Because the nature of the news impacting both exchange rates and the price of oil has been different at different points in time, I was curious to explore the correlation between oil prices and exchange rates using a rolling regression. For any day t, I calculated the change in the natural logarithm of the price of oil over the last 5 business days, and regressed it on a constant and the change in the natural log of the dollar/euro exchange rate over same 5 days. To get a sense of how the relation has changed over time, on any day t I estimated this relation using only the most recent 200 business days, so that for each day between October 1999 and August 2008 I obtained a different coefficient estimate relating the price of oil to the value of the dollar. The graph below plots those estimated regression coefficients for each day, along with 95% confidence intervals. [Note for the wonks: the latter were based on Newey-West standard errors with lag length 10, made necessary because the overlapping nature of 5-day intervals introduces serial correlation in the regression residuals].



Coefficient and 95% confidence interval relating percent change in oil price to percent change in dollar based on 200-day rolling window.
euro_oil_reg.gif


In the early part of the sample, the correlation was actually negative– days when the dollar appreciated tended to be days when the price of oil rose. As Menzie has noted, for the sample as a whole the correlation between the two variables is not statistically significant. Since 2003, however, the correlation has almost always been positive (the dollar depreciating on days when oil prices went up) and often suggests a coefficient near 1.0, consistent with the inflation story. As of the most recent 200 days, the estimated coefficient had risen all the way to 1.76– a 1% decline in the dollar is associated with almost a 2% increase in the price of oil– and that coefficient is statistically significantly greater than one. To explain a coefficient bigger than one, something more than the simple inflation effect would have to be at work.
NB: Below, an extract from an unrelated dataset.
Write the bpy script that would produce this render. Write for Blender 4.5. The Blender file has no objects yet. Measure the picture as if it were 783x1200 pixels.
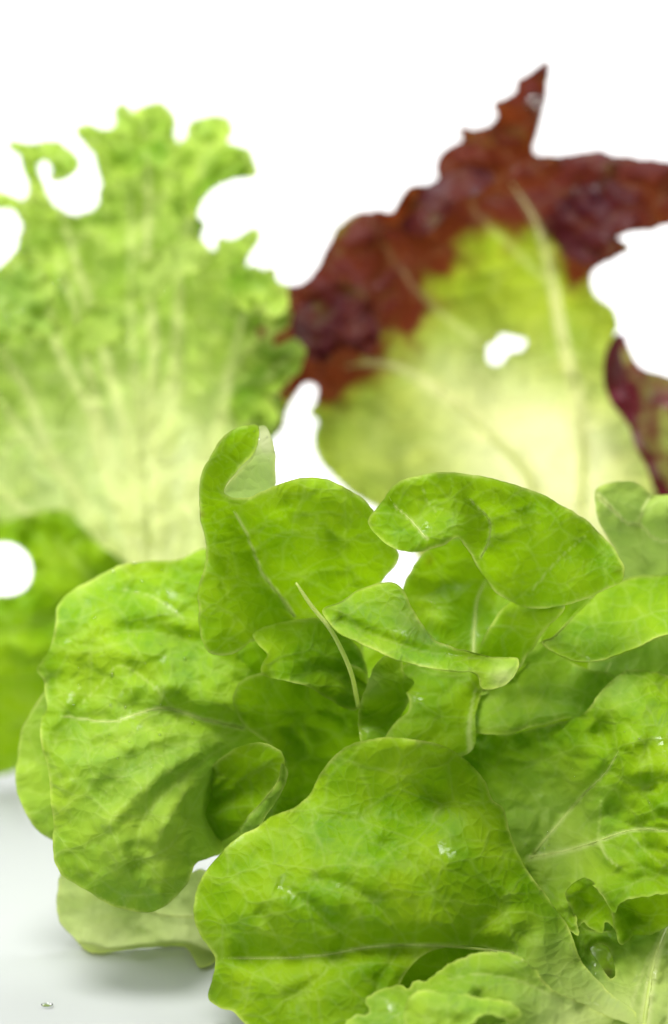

Another way to gauge how important this relation might be is to look at its out-of-sample forecasting performance. Here I calculated the answer to the following question. Suppose you could know today what the actual change in the exchange rate over the next 5 days was going to be, and you used the regression coefficients estimated over the previous 200 days to predict what the change in the oil price over the next 5 days would be, given the future exchange rate. How big an error would you make in trying to "predict" the price of oil if you already knew what the exchange rate would be? I looked at the average squared value of a forecast error constructed in this way over the most recent 200 days (each forecast using different regression coefficients as estimated from a different previous sample), and divided it by the average squared change in realized oil prices over the last 200 days. One minus this magnitude corresponds to an out-of-sample uncentered R-squared, which again can be calculated for each day between August 2000 and August 2008. This number measures the fraction of the variance of oil price changes that could be explained by the exchange rate according to the most recently estimated regression, and is plotted below.



Out-of-sample R-squared.
euro_oil_rsquared.gif


Over much of the sample, this R-squared is actually negative, meaning one would have had a better forecast if one had simply predicted that the price of oil would not change next week as opposed to predicting that it would move in the direction and by the magnitude implied by the most recent regression of the oil price on the exchange rate. On the other hand, in the most recent data the relation appears to be statistically useful. Recently, 20% of the variance of oil prices could be accounted for by news that also mattered for the dollar/euro exchange rate.

Between January 1, 2007 and July 14, 2008, the dollar depreciated by 18%. If we take that most recent coefficient estimate of 1.76, the regression above would have predicted a logarithmic increase in the price of oil of 31%, or a move from $61/barrel in January 2007 to $83 in July. In fact, oil peaked at $145 on July 14. Since, then, the dollar has appreciated by 5.9%, while the price of oil has fallen by 23%.

The exchange rate is unquestionably one variable that influences the dollar price of oil. In recent data, as much as 20% of oil price movements could be attributed to changes in the exchange rate, or at least to news developments that matter for both exchange rates and oil prices. But that also means that 80% of what we see happening to the price of oil is completely uncorrelated with whatever might be influencing the exchange rate.